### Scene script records
** Begin **
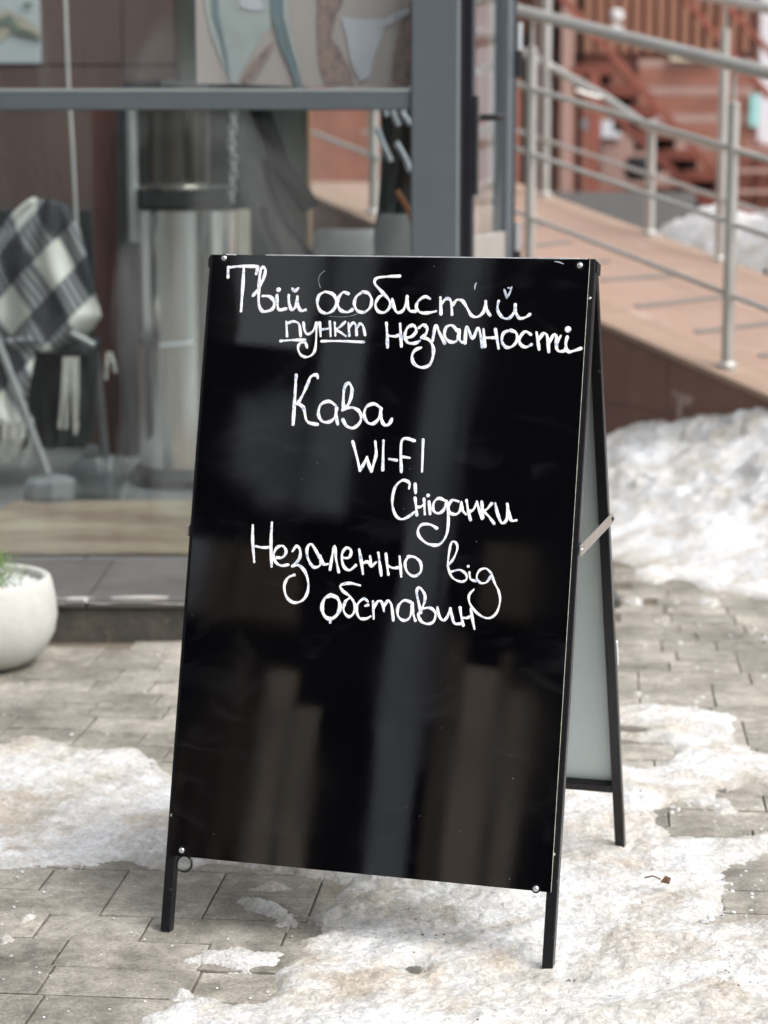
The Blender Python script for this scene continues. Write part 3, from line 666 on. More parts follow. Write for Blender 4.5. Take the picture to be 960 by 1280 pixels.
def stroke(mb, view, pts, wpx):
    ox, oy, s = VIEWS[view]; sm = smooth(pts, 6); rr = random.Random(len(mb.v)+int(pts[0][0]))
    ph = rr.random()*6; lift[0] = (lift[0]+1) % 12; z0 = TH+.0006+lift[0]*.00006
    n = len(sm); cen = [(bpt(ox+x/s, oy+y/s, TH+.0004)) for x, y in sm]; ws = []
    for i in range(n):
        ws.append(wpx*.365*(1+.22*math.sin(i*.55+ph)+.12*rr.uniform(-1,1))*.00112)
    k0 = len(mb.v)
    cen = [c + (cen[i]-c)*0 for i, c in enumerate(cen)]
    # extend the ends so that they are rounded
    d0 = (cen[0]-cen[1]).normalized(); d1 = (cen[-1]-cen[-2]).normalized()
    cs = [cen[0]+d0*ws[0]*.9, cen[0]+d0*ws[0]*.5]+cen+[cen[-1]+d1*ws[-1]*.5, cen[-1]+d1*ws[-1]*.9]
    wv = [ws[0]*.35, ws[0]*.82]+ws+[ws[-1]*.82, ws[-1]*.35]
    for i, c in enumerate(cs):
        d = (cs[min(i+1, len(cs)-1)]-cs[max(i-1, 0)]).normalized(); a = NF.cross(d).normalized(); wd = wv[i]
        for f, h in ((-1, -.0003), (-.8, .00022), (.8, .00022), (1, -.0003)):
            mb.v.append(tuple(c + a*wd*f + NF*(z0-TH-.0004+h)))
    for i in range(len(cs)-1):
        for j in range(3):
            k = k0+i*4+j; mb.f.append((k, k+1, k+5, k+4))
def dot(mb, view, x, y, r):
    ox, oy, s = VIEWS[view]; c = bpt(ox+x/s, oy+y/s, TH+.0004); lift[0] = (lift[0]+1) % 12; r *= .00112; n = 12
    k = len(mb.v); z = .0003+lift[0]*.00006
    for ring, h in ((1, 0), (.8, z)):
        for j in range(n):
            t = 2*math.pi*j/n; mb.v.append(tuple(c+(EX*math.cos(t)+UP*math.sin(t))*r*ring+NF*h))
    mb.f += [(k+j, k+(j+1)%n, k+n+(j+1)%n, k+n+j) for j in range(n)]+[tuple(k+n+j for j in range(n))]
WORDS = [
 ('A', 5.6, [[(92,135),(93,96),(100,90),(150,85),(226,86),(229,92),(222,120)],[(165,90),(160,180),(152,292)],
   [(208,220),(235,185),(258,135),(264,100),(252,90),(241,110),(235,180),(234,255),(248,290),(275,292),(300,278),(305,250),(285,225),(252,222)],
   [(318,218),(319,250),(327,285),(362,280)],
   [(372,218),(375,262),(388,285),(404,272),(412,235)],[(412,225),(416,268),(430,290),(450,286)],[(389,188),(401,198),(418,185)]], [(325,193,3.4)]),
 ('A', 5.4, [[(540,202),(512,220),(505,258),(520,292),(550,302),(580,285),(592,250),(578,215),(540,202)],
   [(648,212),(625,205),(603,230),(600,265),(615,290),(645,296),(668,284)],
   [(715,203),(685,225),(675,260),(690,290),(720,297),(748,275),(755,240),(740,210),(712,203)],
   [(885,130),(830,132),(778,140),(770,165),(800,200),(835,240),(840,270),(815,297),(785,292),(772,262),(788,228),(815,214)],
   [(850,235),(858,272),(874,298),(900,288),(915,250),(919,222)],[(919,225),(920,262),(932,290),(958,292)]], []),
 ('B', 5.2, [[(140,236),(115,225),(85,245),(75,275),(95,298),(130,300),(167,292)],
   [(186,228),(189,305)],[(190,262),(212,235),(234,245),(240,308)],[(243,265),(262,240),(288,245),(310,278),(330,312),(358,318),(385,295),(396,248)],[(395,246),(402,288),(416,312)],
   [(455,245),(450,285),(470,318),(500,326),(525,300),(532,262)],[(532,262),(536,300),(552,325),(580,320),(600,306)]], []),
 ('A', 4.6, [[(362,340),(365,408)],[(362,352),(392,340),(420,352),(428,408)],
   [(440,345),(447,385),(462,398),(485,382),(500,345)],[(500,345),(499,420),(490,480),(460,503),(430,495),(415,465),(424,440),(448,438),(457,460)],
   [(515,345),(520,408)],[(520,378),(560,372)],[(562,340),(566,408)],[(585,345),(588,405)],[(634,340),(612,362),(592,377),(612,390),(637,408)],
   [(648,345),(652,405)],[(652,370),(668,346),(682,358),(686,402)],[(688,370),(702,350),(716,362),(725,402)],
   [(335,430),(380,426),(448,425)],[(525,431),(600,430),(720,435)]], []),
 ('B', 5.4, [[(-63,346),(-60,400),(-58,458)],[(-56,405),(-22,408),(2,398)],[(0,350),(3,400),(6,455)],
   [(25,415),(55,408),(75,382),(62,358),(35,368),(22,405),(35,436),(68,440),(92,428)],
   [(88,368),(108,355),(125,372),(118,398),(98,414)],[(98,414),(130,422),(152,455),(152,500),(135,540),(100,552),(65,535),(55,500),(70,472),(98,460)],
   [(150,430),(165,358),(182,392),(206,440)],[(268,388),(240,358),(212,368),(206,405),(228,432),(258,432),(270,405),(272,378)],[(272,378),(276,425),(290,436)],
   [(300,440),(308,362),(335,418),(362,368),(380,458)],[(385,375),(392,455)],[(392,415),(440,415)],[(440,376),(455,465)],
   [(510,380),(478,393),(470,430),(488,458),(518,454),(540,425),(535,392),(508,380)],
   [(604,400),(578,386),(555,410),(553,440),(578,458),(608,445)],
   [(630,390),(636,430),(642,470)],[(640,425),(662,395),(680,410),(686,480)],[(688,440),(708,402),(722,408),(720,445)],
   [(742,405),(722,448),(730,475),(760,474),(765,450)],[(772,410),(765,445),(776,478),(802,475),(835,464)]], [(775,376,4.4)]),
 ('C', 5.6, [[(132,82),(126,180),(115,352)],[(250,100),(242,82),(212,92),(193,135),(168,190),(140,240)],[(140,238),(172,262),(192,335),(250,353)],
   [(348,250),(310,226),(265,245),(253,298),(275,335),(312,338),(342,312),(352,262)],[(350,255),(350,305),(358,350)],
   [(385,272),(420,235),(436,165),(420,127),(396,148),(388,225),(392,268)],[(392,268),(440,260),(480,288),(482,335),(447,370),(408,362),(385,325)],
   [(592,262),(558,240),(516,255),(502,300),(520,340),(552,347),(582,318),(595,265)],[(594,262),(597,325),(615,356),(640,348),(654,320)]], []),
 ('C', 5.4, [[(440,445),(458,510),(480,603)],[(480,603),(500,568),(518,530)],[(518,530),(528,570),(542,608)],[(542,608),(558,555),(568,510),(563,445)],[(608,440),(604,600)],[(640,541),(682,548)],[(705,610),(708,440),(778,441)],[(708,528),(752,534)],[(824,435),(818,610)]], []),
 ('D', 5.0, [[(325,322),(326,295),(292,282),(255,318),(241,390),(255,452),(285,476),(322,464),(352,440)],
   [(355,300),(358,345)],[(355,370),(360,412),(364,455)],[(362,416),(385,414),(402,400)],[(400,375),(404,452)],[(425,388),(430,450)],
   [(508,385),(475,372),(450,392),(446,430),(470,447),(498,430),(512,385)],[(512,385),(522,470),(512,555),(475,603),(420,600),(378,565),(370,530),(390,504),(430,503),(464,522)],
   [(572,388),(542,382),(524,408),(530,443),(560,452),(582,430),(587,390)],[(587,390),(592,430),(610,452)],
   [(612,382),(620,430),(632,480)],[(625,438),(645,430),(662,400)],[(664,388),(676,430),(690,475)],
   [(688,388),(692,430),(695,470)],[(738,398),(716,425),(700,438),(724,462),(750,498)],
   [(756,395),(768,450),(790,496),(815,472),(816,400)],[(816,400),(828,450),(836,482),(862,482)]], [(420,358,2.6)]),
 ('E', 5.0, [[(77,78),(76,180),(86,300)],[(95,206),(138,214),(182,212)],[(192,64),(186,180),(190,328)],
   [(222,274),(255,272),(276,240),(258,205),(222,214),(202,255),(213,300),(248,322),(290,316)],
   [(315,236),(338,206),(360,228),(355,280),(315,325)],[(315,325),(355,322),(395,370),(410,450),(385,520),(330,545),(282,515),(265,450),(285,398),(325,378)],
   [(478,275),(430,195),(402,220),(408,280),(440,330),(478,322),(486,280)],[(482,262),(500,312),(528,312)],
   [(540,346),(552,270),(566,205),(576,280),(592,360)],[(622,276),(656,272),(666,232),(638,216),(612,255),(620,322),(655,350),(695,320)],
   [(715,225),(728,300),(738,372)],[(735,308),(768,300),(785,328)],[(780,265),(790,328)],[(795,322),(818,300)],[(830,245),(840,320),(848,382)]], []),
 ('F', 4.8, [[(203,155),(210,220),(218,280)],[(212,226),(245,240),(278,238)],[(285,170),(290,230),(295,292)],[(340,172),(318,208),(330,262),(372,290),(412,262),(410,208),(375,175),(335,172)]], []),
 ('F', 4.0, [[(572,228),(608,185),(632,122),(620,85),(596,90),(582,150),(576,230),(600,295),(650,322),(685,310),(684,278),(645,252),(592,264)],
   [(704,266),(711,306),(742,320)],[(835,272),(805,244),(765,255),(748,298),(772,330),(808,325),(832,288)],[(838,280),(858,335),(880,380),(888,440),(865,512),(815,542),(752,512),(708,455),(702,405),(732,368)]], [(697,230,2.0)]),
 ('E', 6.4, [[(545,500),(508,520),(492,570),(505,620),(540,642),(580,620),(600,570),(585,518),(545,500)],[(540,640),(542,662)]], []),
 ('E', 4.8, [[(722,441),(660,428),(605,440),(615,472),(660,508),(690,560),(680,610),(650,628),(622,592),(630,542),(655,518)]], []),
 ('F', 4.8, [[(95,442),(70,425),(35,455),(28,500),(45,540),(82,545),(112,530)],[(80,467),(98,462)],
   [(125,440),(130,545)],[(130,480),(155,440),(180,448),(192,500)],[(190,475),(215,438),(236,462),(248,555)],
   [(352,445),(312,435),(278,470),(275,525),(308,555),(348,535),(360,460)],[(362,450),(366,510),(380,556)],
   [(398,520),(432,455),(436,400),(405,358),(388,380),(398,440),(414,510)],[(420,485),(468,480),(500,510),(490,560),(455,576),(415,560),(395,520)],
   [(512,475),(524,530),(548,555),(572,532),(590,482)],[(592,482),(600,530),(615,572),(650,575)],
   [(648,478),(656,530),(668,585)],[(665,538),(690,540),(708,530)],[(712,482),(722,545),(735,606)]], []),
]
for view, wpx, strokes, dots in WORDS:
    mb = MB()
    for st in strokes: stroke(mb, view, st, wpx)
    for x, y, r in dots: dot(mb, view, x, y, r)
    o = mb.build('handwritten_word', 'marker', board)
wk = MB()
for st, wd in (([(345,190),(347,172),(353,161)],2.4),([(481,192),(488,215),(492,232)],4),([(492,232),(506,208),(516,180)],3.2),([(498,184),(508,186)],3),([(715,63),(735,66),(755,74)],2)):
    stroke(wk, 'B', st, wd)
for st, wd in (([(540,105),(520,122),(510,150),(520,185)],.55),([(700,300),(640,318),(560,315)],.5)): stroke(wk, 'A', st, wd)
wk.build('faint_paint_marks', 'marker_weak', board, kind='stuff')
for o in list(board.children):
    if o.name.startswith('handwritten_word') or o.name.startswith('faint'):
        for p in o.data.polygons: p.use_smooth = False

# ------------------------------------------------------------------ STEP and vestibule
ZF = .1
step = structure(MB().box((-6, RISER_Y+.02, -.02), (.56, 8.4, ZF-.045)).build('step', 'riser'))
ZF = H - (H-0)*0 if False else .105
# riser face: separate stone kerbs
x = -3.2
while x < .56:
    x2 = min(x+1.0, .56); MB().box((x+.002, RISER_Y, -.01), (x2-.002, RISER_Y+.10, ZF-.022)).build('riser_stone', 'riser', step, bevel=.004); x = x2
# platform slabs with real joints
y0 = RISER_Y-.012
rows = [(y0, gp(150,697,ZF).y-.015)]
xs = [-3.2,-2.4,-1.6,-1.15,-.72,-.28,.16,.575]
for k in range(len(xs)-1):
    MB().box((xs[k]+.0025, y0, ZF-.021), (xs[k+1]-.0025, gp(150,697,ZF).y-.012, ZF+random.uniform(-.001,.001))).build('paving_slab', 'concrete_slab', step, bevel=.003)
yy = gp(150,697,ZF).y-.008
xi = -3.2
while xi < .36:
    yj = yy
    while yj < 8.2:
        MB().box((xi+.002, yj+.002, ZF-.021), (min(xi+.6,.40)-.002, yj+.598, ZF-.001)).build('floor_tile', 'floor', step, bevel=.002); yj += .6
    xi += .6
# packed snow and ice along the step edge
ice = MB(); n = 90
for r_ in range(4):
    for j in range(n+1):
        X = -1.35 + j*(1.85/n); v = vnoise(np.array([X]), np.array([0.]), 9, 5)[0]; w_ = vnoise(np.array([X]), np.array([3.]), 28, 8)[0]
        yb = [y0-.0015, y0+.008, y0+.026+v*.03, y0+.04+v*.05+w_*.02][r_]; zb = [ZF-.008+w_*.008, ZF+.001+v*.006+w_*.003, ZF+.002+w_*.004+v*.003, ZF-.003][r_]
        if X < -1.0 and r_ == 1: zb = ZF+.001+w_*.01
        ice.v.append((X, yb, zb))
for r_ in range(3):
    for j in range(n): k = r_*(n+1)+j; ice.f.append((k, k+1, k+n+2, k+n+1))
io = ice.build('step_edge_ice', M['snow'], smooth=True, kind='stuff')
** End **
** Begin **
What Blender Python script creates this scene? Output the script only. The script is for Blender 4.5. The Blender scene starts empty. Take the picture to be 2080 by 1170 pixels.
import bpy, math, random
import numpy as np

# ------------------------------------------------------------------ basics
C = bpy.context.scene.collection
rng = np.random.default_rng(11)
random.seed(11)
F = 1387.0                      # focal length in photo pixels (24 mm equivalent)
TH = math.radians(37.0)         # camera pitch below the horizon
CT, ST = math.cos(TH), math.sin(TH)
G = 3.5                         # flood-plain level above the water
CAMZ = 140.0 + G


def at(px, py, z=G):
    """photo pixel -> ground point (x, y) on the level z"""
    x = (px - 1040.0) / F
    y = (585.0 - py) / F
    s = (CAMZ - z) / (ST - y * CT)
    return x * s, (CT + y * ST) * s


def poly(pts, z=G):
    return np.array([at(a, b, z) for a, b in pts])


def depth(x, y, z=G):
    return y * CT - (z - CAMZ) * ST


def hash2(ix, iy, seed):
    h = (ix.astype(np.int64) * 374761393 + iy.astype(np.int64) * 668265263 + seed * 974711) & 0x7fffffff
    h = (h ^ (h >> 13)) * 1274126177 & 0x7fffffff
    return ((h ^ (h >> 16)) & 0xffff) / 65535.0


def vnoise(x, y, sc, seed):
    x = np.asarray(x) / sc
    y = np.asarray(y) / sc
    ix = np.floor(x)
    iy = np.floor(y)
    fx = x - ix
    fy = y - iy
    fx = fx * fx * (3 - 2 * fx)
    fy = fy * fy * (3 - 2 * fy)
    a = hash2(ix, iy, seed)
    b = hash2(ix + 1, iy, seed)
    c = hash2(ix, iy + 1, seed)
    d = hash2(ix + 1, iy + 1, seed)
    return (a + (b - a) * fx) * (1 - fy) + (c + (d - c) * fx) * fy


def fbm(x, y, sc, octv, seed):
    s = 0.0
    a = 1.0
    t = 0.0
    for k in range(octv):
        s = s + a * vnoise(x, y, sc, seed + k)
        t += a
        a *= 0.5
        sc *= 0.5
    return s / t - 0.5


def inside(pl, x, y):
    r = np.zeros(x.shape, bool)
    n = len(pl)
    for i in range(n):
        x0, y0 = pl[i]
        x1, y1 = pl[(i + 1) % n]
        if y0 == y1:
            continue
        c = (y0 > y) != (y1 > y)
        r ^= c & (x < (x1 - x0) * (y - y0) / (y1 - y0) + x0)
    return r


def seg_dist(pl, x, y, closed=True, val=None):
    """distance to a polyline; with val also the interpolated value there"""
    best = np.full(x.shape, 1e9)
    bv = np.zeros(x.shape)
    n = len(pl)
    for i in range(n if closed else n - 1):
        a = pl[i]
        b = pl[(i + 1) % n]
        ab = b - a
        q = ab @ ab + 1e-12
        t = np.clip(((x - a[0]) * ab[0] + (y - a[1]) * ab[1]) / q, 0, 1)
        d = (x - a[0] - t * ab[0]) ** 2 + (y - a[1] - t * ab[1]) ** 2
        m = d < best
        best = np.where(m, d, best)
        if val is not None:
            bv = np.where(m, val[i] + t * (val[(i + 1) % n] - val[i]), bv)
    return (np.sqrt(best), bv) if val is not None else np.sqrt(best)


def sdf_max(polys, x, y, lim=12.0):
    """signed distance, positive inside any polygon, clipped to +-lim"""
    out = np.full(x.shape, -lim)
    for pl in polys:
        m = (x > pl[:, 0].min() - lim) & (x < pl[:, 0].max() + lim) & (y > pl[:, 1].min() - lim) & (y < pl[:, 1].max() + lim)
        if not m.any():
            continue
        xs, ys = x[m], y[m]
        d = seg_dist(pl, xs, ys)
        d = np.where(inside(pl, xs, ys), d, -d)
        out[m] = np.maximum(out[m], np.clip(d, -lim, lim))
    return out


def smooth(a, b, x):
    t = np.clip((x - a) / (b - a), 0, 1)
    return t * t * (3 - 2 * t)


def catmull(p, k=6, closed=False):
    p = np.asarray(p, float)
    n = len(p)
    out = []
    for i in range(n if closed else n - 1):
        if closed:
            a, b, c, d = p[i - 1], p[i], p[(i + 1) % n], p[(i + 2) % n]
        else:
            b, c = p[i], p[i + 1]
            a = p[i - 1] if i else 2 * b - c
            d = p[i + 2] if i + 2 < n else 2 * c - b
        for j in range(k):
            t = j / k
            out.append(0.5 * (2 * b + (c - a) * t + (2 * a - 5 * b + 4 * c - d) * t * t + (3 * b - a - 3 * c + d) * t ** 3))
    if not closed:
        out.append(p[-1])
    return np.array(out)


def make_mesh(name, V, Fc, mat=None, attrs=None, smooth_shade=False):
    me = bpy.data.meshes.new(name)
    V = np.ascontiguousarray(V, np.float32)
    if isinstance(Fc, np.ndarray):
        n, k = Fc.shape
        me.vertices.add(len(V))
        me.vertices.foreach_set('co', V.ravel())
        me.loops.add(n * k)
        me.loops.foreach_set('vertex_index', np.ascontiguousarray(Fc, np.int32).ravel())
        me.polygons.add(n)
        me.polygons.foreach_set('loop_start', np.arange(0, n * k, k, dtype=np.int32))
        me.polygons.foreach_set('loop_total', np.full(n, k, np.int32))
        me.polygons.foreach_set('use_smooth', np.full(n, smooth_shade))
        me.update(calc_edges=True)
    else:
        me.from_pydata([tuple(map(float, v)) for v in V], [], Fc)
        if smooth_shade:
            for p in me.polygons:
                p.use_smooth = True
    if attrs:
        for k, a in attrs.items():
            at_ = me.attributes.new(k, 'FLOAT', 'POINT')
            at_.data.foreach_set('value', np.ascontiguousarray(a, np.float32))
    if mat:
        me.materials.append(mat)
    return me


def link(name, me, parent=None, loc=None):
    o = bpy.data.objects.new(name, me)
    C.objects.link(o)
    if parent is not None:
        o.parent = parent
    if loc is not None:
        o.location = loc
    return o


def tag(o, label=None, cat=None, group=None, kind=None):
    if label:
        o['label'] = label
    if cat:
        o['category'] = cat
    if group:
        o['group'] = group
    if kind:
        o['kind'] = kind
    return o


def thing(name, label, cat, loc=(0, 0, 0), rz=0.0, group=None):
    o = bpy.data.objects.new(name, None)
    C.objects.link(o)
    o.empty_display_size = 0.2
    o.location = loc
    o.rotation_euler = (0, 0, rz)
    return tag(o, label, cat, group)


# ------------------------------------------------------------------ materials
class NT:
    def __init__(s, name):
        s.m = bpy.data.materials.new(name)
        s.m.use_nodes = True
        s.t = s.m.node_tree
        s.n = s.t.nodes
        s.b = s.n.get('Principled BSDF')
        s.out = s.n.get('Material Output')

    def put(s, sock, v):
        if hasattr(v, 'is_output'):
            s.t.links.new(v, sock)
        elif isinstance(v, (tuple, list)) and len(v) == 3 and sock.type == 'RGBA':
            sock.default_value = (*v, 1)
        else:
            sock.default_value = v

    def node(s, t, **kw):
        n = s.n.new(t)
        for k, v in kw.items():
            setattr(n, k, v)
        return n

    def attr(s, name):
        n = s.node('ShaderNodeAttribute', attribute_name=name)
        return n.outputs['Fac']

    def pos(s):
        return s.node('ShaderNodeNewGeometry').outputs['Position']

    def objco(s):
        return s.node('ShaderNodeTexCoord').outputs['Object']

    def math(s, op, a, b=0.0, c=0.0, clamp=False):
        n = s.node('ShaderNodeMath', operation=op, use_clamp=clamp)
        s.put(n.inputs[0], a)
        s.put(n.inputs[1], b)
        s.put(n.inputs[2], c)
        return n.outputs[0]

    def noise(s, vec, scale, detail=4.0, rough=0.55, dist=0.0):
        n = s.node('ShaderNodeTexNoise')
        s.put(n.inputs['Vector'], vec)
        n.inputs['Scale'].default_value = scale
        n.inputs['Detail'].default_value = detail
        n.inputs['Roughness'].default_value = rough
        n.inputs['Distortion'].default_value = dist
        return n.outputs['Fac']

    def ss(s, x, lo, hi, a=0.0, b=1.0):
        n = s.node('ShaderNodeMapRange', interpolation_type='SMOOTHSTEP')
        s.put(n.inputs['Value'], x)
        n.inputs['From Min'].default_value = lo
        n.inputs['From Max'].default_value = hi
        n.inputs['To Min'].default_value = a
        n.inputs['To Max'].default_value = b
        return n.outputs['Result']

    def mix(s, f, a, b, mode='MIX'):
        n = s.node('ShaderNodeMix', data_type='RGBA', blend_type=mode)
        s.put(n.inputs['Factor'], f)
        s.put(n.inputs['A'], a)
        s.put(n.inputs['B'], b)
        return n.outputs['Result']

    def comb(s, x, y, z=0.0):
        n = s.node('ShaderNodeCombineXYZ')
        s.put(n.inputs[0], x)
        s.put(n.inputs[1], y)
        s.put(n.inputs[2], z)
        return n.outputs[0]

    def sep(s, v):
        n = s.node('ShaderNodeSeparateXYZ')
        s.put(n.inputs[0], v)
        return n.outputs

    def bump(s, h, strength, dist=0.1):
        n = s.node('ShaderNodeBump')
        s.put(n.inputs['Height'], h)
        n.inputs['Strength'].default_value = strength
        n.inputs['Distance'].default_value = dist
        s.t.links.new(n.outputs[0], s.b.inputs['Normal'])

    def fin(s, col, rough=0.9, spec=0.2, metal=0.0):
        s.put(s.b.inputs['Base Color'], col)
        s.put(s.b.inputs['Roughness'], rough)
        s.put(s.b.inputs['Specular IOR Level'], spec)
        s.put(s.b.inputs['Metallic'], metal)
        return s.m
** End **
Of the lines in the listing above, how many hold the string "Python"? Reply with the number only.

2